In Michigan, for example, lawmakers are toying with a new statute that contains a narrowing “reasonable suspicion” clause.

Michigan legislators hope this new program, which requires testing only for welfare applicants and recipients who are “reasonably” suspected of using illegal drugs, will pass legal muster. The 1999 bill did not contain a reasonable suspicion cause. The new bill allows state employees to subject welfare applicants to drug testing if they reasonably suspect they have been engaged in the illegal use of a controlled substance, based on the outcome of a substance abuse screening.

“I think people want to make sure that we give a hand up to those in need, but they’re tired of giving their tax dollars to people who waste it on drugs,” state Representative Jeff Farrington, a Republican, told Michigan news site

Democratic Representative Jon Switalski, meanwhile, told MLive the program will “drive a wedge between those who are poor and how the rest of society views those individuals.”

Tennessee, on the other hand, only tests applicants if they fail an initial 3-question screening.

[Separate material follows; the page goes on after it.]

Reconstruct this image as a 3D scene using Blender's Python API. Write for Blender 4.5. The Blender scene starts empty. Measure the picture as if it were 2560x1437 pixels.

Whether you agree with the idea of testing recipients or not, a statute that contains limiting language about who gets tested is more likely—at least under the 11th Circuit’s standard—of passing Constitutional muster than a statute containing a blanket provision. Oklahoma passed a similar law to Florida’s.

Does this mean all drug testing laws are doomed? No. Does this mean we’re all doomed to endure multiple ACLU-led lawsuits challenging drug testing laws? You bet. And at least in the case of statutes like Florida’s, I think they might be justified.

The problem with the State’s argument justifying a “substantial need” for drug testing is that they didn’t provide the court with enough data to show that the tests could make any significant difference:

State has not demonstrated that the TANF program as a whole has been compromised without suspicionless searches. Quite simply, we see no essential nexus between the legitimate state interest and the condition imposed. Put differently, the fit is not reasonably proportionated to the harms the State seeks to avoid.

The State argues, nevertheless, that its broadly applicable interests are special because drug use concerns are particularly strong for TANF applicants, but it has not presented a persuasive theoretical or empirical account of a unique problem among TANF applicants. First, no concrete danger exists as a theoretical matter: we have no reason to think impoverished individuals are necessarily and inherently prone to drug use, or, for that matter, are more prone to drug use than the general population. Nor does the State give a reason to think that, if TANF applicants use drugs, that use is somehow different from drug use by the general population. Without an obvious and palpable danger, the State makes an empirical claim that a drug-use problem exists among Florida TANF applicants.

It’s an inconvenient hitch in what many believe is a common sense plan to protect taxpayer dollars, but it’s also a significant one. “Common sense” doesn’t necessarily help new laws make it over the constitutional bar; we should prioritize a showing of substantial need for any new regulation before its imposed on anyone.

If the State can’t meet that burden, then toss the law. This isn’t the last we’ll see of these types of laws, and not all of them are necessarily unconstitutional. But if Florida’s is, we should be willing to let it go and replace it with something that passes muster.